SUPPLIED MATERIAL:

--*--

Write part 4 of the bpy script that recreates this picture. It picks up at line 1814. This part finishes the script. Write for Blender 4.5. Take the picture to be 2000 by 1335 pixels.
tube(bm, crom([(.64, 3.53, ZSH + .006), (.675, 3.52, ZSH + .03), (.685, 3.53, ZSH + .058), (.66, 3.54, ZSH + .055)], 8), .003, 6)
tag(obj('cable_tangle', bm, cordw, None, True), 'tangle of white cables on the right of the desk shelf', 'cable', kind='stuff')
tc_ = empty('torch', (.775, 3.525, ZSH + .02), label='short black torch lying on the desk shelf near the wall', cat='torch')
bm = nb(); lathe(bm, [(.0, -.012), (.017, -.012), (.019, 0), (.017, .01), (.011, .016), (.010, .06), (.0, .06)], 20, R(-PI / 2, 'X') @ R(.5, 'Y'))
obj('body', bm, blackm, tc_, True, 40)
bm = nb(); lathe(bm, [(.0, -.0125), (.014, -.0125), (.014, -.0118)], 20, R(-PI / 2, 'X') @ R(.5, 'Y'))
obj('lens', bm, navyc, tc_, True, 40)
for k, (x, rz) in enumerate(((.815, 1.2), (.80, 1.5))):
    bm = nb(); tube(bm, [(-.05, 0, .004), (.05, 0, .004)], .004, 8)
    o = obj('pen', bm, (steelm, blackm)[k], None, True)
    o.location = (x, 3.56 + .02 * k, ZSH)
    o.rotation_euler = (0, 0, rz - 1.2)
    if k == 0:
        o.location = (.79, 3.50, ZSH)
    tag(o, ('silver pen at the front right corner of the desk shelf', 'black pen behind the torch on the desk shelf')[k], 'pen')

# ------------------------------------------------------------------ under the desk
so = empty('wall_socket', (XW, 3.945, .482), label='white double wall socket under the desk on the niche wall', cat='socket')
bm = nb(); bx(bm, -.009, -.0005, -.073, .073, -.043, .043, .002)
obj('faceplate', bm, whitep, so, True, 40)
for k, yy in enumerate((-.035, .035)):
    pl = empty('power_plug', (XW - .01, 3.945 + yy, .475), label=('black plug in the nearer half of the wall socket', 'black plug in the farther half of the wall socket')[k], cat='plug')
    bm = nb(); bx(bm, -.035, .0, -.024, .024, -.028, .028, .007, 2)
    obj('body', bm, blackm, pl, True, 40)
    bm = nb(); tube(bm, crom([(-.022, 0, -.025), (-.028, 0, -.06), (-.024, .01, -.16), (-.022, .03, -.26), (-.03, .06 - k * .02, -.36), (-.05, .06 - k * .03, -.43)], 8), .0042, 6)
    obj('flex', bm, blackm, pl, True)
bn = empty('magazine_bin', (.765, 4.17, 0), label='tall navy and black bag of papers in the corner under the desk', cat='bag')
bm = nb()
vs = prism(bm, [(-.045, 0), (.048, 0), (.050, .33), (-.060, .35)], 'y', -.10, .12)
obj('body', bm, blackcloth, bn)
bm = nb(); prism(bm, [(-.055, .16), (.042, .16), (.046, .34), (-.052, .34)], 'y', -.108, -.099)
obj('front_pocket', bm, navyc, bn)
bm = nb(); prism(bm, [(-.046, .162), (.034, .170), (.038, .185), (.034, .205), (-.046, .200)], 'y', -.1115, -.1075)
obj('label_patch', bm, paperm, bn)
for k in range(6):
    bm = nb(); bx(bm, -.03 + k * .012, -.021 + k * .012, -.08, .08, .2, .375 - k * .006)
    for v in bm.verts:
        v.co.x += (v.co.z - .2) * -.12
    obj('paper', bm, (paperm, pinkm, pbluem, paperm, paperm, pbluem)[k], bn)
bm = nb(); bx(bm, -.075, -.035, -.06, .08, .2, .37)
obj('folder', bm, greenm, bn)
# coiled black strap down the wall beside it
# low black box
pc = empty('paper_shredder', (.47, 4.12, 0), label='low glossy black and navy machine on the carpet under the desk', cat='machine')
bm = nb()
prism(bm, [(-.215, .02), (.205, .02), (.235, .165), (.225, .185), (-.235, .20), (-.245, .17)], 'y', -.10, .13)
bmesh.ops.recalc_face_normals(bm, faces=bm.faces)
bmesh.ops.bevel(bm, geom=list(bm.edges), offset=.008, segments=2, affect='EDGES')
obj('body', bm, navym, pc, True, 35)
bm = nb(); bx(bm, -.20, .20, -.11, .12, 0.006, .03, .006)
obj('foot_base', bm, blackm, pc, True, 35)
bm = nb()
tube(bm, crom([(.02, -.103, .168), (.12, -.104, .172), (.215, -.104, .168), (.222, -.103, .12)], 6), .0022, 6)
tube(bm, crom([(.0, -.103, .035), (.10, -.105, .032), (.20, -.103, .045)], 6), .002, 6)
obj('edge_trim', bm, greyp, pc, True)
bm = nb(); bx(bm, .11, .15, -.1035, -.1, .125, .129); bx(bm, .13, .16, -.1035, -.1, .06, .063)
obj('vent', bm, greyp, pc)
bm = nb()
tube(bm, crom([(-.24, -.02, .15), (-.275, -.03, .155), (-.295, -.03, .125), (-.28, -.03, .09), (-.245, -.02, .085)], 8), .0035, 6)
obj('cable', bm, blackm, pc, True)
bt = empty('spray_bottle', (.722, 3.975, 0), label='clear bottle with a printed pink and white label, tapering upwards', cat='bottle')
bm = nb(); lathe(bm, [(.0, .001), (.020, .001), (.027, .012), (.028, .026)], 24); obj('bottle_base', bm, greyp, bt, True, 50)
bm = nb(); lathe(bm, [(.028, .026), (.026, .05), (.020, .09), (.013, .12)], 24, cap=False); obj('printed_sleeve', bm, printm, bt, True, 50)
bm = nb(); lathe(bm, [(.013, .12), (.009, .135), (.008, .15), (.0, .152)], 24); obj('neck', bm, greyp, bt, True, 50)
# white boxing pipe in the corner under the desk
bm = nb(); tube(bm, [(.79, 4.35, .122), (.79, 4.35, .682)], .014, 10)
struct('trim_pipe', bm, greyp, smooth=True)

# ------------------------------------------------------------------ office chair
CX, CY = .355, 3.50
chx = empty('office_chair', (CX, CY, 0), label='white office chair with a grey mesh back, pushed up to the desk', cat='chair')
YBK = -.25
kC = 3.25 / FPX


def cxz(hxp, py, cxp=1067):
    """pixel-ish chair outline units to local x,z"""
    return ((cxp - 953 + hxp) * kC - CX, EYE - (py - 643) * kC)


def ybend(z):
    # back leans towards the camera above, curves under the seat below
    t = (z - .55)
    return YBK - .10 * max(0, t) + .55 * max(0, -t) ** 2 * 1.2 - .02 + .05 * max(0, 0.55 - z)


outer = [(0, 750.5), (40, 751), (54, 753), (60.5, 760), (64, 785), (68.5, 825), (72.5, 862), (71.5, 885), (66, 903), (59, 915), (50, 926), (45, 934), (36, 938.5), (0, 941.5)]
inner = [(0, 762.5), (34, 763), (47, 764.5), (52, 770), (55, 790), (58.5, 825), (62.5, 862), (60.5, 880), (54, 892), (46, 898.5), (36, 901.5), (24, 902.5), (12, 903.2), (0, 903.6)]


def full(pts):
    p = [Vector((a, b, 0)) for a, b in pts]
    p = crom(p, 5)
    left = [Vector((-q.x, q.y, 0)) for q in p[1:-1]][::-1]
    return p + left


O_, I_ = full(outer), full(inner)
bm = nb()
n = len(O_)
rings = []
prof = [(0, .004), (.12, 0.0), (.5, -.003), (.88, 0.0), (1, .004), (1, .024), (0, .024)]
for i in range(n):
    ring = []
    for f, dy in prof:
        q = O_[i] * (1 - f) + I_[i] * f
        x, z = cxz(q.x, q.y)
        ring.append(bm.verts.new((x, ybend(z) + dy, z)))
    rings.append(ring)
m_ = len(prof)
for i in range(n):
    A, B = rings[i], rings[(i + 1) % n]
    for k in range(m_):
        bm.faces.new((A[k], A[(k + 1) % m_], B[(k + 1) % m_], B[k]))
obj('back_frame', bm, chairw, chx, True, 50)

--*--

EXERCISE REQUIREMENTS:
Everything from the first line of the data through the line containing "tag(o, ('silver pen" should be echoed exactly. Add nothing.

RESULT:
Write part 4 of the bpy script that recreates this picture. It picks up at line 1814. This part finishes the script. Write for Blender 4.5. Take the picture to be 2000 by 1335 pixels.
tube(bm, crom([(.64, 3.53, ZSH + .006), (.675, 3.52, ZSH + .03), (.685, 3.53, ZSH + .058), (.66, 3.54, ZSH + .055)], 8), .003, 6)
tag(obj('cable_tangle', bm, cordw, None, True), 'tangle of white cables on the right of the desk shelf', 'cable', kind='stuff')
tc_ = empty('torch', (.775, 3.525, ZSH + .02), label='short black torch lying on the desk shelf near the wall', cat='torch')
bm = nb(); lathe(bm, [(.0, -.012), (.017, -.012), (.019, 0), (.017, .01), (.011, .016), (.010, .06), (.0, .06)], 20, R(-PI / 2, 'X') @ R(.5, 'Y'))
obj('body', bm, blackm, tc_, True, 40)
bm = nb(); lathe(bm, [(.0, -.0125), (.014, -.0125), (.014, -.0118)], 20, R(-PI / 2, 'X') @ R(.5, 'Y'))
obj('lens', bm, navyc, tc_, True, 40)
for k, (x, rz) in enumerate(((.815, 1.2), (.80, 1.5))):
    bm = nb(); tube(bm, [(-.05, 0, .004), (.05, 0, .004)], .004, 8)
    o = obj('pen', bm, (steelm, blackm)[k], None, True)
    o.location = (x, 3.56 + .02 * k, ZSH)
    o.rotation_euler = (0, 0, rz - 1.2)
    if k == 0:
        o.location = (.79, 3.50, ZSH)
    tag(o, ('silver pen at the front right corner of the desk shelf', 'black pen behind the torch on the desk shelf')[k], 'pen')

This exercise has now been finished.